WHAT THE TASK REQUIRES: What is the number of lines containing the string "scene"? Answer with the number only.

DATA BLOCK:
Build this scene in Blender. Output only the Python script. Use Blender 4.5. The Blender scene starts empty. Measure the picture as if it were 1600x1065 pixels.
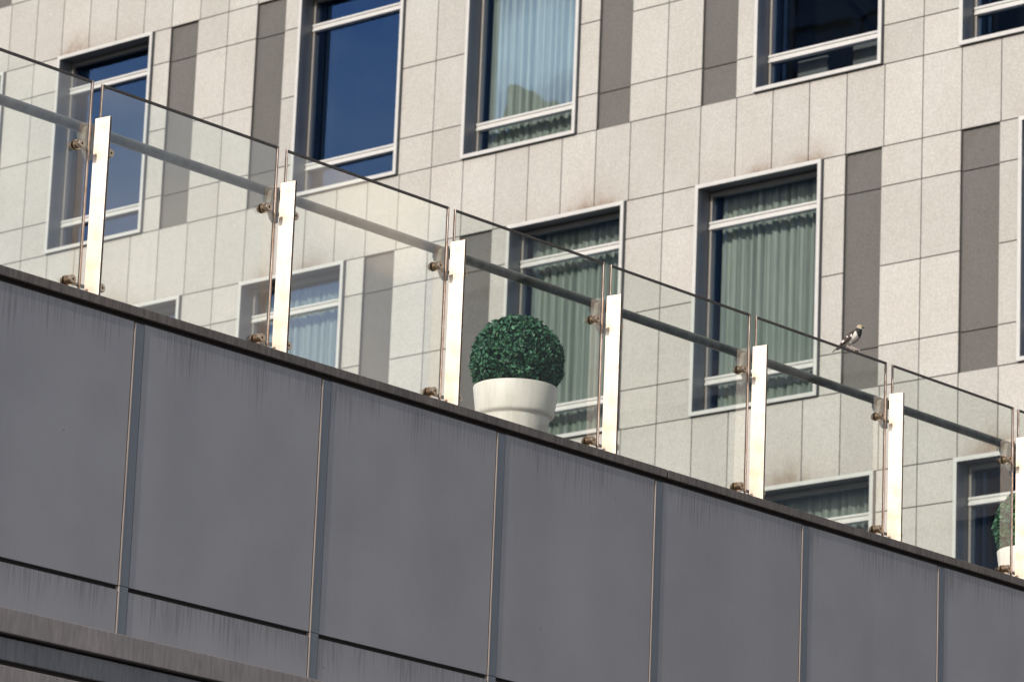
import bpy, bmesh, math, random
from mathutils import Vector, Matrix
import numpy as np
S = bpy.context.scene
COL = S.collection
R = math.radians
# ------------------------------------------------------------ camera, sky, sun, exposure
CZ = 1.6                                     # eye height above the street
F_PX, PIT, ROL, AZ = 6839.515, 0.258789, 0.0403628, 0.7354366
def orig(v):                                 # solver frame -> world frame (x along the railing, y towards it)
    a, b, c = v
    return Vector((a*math.sin(AZ)+b*math.cos(AZ), -a*math.cos(AZ)+b*math.sin(AZ), c))
fw = Vector((0, math.cos(PIT), math.sin(PIT))); r0 = Vector((1, 0, 0)); u0 = r0.cross(fw)
rr = r0*math.cos(ROL)+u0*math.sin(ROL); uu = -r0*math.sin(ROL)+u0*math.cos(ROL)
rr, uu, fw = orig(rr), orig(uu), orig(fw)
cd = bpy.data.cameras.new('camera'); cam = bpy.data.objects.new('camera', cd); COL.objects.link(cam)
M = Matrix(((rr.x, uu.x, -fw.x, 0), (rr.y, uu.y, -fw.y, 0), (rr.z, uu.z, -fw.z, CZ), (0, 0, 0, 1)))
cam.matrix_world = M
cd.sensor_width = 36; cd.lens = F_PX/1600*36; cd.clip_end = 5000; cd.clip_start = .1
cd.dof.use_dof = True; cd.dof.focus_distance = 23.0; cd.dof.aperture_fstop = 8.0
S.camera = cam

SUN_EL = 24.0
SUN_H = Vector((-.995, -.09, 0)).normalized()      # horizontal direction towards the sun
sun_dir = Vector((SUN_H.x*math.cos(R(SUN_EL)), SUN_H.y*math.cos(R(SUN_EL)), math.sin(R(SUN_EL))))
ld = bpy.data.lights.new('sun', 'SUN'); ld.energy = 2.7; ld.angle = R(.5); ld.color = (1, .92, .81)
so = bpy.data.objects.new('sun', ld); COL.objects.link(so)
so.rotation_euler = sun_dir.to_track_quat('Z', 'Y').to_euler()
W = bpy.data.worlds.new('World'); S.world = W; W.use_nodes = True
wt = W.node_tree; wt.nodes.clear()
def wn(t, **k):
    n = wt.nodes.new(t)
    for a, b in k.items(): setattr(n, a, b)
    return n
sky = wn('ShaderNodeTexSky', sky_type='NISHITA', sun_disc=False, sun_elevation=R(SUN_EL),
         sun_rotation=math.atan2(SUN_H.x, SUN_H.y), altitude=200, air_density=1.0, dust_density=.8, ozone_density=1.5)
hs = wn('ShaderNodeHueSaturation'); hs.inputs['Saturation'].default_value = .6
tc = wn('ShaderNodeTexCoord'); mp = wn('ShaderNodeMapping'); mp.inputs['Scale'].default_value = (1, 1, 2.4)
mp.inputs['Location'].default_value = (.62, .15, .3)
nz = wn('ShaderNodeTexNoise'); nz.inputs['Scale'].default_value = 5.0; nz.inputs['Detail'].default_value = 6; nz.inputs['Roughness'].default_value = .55
rp = wn('ShaderNodeValToRGB'); rp.color_ramp.elements[0].position = .50; rp.color_ramp.elements[1].position = .62
mix = wn('ShaderNodeMix', data_type='RGBA'); mix.inputs[7].default_value = (6.6, 6.2, 6.0, 1)
bg = wn('ShaderNodeBackground'); bg.inputs['Strength'].default_value = .15
wo = wn('ShaderNodeOutputWorld')
L = wt.links.new
def blob(d, c0, c1, val, prev, sc=40):
    # one cloud bank in the sky around direction d, edge broken up by noise
    dt = wn('ShaderNodeVectorMath', operation='DOT_PRODUCT'); L(tc.outputs['Generated'], dt.inputs[0]); dt.inputs[1].default_value = d
    n2 = wn('ShaderNodeTexNoise'); n2.inputs['Scale'].default_value = sc; n2.inputs['Detail'].default_value = 7; L(tc.outputs['Generated'], n2.inputs['Vector'])
    ml = wn('ShaderNodeMath', operation='MULTIPLY_ADD'); L(n2.outputs[0], ml.inputs[0]); ml.inputs[1].default_value = (c1-c0)*2.4; L(dt.outputs['Value'], ml.inputs[2])
    mr = wn('ShaderNodeMapRange'); L(ml.outputs[0], mr.inputs[0]); mr.inputs[1].default_value = c0+(c1-c0)*1.2; mr.inputs[2].default_value = c1+(c1-c0)*1.2; mr.interpolation_type = 'SMOOTHSTEP'
    mx = wn('ShaderNodeMix', data_type='RGBA'); L(mr.outputs[0], mx.inputs[0]); L(prev, mx.inputs[6]); mx.inputs[7].default_value = (*val, 1)
    return mx.outputs[2]
def px_ray(x, y):
    return (fw+rr*((x-800)/F_PX)-uu*((y-532.5)/F_PX)).normalized()
cA = px_ray(838, 75); cA = Vector((-cA.x, cA.y, cA.z))      # bank over the street, mirrored in the office windows
cB = px_ray(590, 315); cB = Vector((cB.x, -cB.y, cB.z))     # bright bank added on the other side to put glare in the balustrade
L(tc.outputs['Generated'], mp.inputs[0]); L(mp.outputs[0], nz.inputs['Vector']); L(nz.outputs[0], rp.inputs[0])
L(rp.outputs[0], mix.inputs[0]); L(sky.outputs[0], hs.inputs['Color']); L(hs.outputs[0], mix.inputs[6]); L(blob(cB, math.cos(R(1.15)), math.cos(R(.0)), (13, 11, 9), blob(cA, math.cos(R(.85)), math.cos(R(.2)), (17, 14, 10), mix.outputs[2], 70)), bg.inputs[0]); L(bg.outputs[0], wo.inputs[0])
S.view_settings.view_transform = 'Standard'; S.view_settings.look = 'None'; S.view_settings.exposure = .35; S.view_settings.gamma = 1
S.render.engine = 'CYCLES'
S.cycles.transparent_max_bounces = 24; S.cycles.max_bounces = 10; S.cycles.glossy_bounces = 5
S.cycles.sample_clamp_indirect = 6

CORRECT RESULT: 2